* _MATERIAL FOR THIS EXERCISE_:
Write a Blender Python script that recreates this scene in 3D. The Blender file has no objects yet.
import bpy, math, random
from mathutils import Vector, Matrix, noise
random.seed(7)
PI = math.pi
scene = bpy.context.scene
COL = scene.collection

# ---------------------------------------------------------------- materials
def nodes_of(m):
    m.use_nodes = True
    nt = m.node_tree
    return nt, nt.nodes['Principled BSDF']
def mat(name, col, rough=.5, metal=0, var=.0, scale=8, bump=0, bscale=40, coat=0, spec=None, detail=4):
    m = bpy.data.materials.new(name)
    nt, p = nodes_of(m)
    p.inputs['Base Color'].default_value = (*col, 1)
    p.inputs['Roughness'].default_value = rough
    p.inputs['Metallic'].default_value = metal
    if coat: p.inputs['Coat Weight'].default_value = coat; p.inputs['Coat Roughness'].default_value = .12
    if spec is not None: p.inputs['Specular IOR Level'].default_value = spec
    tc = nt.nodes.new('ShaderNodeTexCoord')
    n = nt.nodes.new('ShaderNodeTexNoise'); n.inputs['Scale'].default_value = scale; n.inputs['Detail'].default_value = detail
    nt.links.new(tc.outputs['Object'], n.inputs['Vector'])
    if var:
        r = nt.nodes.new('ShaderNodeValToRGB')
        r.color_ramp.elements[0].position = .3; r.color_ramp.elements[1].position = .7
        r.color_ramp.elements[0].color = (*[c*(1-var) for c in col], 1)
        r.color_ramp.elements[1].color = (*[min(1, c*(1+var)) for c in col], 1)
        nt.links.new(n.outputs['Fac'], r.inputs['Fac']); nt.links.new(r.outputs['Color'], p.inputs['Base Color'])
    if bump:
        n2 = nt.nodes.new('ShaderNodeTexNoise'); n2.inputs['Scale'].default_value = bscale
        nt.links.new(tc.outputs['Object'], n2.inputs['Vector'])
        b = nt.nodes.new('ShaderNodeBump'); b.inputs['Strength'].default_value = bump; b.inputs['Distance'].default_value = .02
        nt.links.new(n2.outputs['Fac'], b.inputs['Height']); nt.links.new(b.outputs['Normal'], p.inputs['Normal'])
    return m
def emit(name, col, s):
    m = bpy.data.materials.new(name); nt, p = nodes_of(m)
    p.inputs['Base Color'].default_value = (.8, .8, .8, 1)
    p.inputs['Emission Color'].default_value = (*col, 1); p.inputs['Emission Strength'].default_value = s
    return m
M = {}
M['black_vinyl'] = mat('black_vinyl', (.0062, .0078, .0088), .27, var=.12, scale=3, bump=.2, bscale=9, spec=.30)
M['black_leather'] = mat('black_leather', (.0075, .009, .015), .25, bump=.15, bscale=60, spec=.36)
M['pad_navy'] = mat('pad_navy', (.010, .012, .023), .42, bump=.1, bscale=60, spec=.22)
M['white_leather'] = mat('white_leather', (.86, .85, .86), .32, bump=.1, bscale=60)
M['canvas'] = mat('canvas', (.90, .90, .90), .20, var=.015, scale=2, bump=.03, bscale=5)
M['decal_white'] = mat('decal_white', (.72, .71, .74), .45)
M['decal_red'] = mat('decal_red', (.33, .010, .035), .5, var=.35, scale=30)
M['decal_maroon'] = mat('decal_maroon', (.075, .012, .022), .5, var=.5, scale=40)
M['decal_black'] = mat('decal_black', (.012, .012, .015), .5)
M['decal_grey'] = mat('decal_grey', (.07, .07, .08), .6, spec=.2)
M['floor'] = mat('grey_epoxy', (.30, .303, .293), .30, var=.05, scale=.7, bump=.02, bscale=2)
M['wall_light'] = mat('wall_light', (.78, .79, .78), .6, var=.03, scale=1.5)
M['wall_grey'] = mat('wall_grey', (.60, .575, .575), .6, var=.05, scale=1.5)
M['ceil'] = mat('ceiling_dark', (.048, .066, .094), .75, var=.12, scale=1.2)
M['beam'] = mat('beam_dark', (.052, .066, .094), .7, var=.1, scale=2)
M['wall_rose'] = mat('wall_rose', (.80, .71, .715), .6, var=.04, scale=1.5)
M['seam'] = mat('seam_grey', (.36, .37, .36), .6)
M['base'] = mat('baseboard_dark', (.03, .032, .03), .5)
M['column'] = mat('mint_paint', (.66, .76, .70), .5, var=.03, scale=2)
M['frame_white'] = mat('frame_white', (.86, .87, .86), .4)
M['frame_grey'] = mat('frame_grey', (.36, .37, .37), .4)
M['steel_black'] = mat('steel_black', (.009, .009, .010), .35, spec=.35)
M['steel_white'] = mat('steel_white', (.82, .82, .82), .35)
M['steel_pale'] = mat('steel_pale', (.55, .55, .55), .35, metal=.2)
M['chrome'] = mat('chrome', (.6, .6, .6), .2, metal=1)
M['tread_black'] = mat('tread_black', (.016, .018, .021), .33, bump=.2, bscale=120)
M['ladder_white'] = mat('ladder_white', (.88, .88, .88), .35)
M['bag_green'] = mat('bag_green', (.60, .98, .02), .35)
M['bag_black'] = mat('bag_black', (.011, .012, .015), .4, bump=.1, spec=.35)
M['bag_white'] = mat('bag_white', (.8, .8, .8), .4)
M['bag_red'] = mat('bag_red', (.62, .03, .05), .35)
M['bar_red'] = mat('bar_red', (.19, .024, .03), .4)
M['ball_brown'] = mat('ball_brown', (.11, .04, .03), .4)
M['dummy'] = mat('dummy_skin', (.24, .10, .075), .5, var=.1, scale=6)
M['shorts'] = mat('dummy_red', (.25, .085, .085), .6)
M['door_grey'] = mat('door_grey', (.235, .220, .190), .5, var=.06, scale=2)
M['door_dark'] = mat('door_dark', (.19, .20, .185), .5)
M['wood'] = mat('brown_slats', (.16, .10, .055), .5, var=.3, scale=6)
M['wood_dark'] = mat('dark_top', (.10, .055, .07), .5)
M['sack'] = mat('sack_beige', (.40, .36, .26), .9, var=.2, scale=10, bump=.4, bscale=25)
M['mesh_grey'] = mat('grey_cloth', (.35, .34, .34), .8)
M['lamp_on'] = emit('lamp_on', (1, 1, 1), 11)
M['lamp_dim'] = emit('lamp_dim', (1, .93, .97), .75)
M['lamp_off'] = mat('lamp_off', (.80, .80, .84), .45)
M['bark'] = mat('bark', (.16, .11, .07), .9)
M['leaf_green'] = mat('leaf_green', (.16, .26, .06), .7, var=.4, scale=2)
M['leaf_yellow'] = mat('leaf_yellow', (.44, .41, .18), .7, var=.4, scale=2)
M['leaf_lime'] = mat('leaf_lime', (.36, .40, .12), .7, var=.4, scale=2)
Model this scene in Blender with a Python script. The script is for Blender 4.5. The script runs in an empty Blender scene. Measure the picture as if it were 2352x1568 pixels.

* _TO DO_:
Your output must be the lines of the material above, from the first through the line that contains "COL = scene.collection", copied exactly. Include both endpoints and nothing else.

* _WRITTEN RESPONSE_:
Write a Blender Python script that recreates this scene in 3D. The Blender file has no objects yet.
import bpy, math, random
from mathutils import Vector, Matrix, noise
random.seed(7)
PI = math.pi
scene = bpy.context.scene
COL = scene.collection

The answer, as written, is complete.